Bug 1380291

Summary: tcl manpages should ideally be in a separate package
Product: [Fedora] Fedora Reporter: Tor Lillqvist <tml>
Component: tclAssignee: Jaroslav Škarvada <jskarvad>
Status: CLOSED RAWHIDE QA Contact: Fedora Extras Quality Assurance <extras-qa>
Severity: low Docs Contact:
Priority: unspecified    
Version: rawhideCC: jskarvad, wart
Target Milestone: ---Keywords: Reopened
Target Release: ---   
Hardware: Unspecified   
OS: Unspecified   
Whiteboard:
Fixed In Version: tcl-8.6.6-2.fc26 Doc Type: If docs needed, set a value
Doc Text:
Story Points: ---
Clone Of: Environment:
Last Closed: 2016-09-29 10:18:10 UTC Type: Bug
Regression: --- Mount Type: ---
Documentation: --- CRM:
Verified Versions: Category: ---
oVirt Team: --- RHEL 7.3 requirements from Atomic Host:
Cloudforms Team: --- Target Upstream Version:

Description Tor Lillqvist 2016-09-29 08:29:34 UTC
Description of problem:

It's slightly annoying that the tcl manpages are so numerous and have so generic title lines that they make it much harder to find what you are looking for with 'man -k'. Whatever you look for, you typically have to skip dozens of tcl manpages when browsing the output. I assume very few people are actually writing software in Tcl/Tk these days, and need those manpages.

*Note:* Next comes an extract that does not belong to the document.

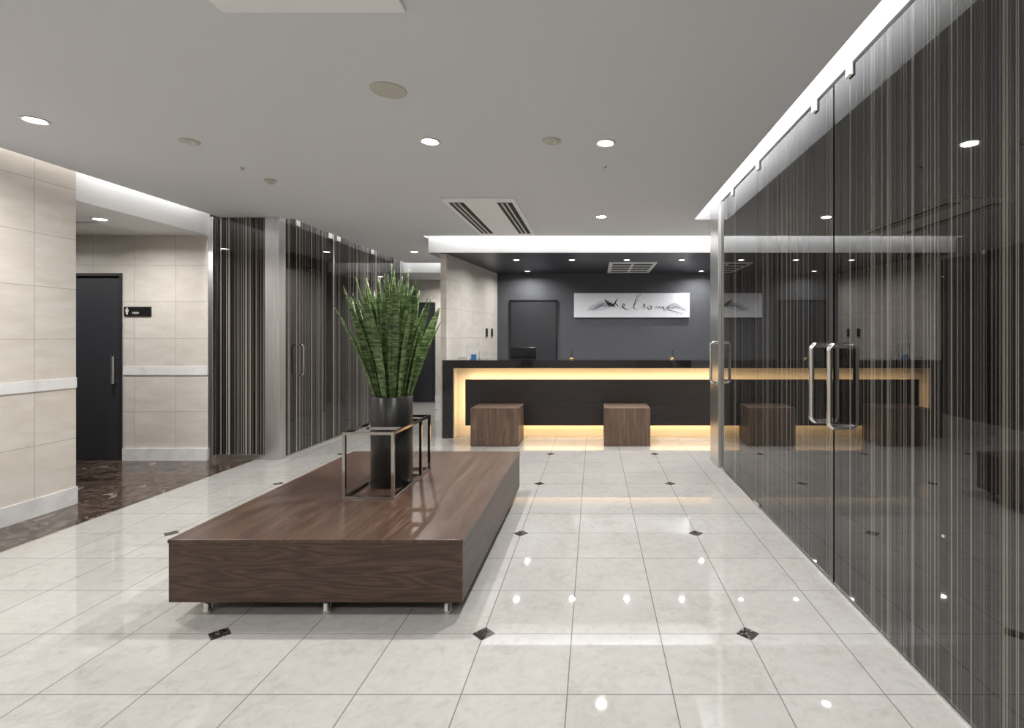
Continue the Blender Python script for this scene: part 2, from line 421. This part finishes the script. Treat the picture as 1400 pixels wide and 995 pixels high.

Comment 1 Tor Lillqvist 2016-09-29 08:58:38 UTC
OK, my friendly neighbour Fedora expert tells me to do:

dnf reinstall tcl --setopt='tsflags=nodocs'

so I'll close this bug myself then;) I guess another question is why tcl got installed in the first place, no idea if that is the default for development systems, or might have been my own fault after installing something obscure I don't use anyway, or whatever...

Comment 2 Jaroslav Škarvada 2016-09-29 09:26:07 UTC
(In reply to Tor Lillqvist from comment #1)
> OK, my friendly neighbour Fedora expert tells me to do:
> 
> dnf reinstall tcl --setopt='tsflags=nodocs'
> 
> so I'll close this bug myself then;) I guess another question is why tcl got
> installed in the first place, no idea if that is the default for development
> systems, or might have been my own fault after installing something obscure
> I don't use anyway, or whatever...

Thanks for the report, the above is dirty workaround. I think it makes sense to have the docs in separate package, thus reopening but against rawhide.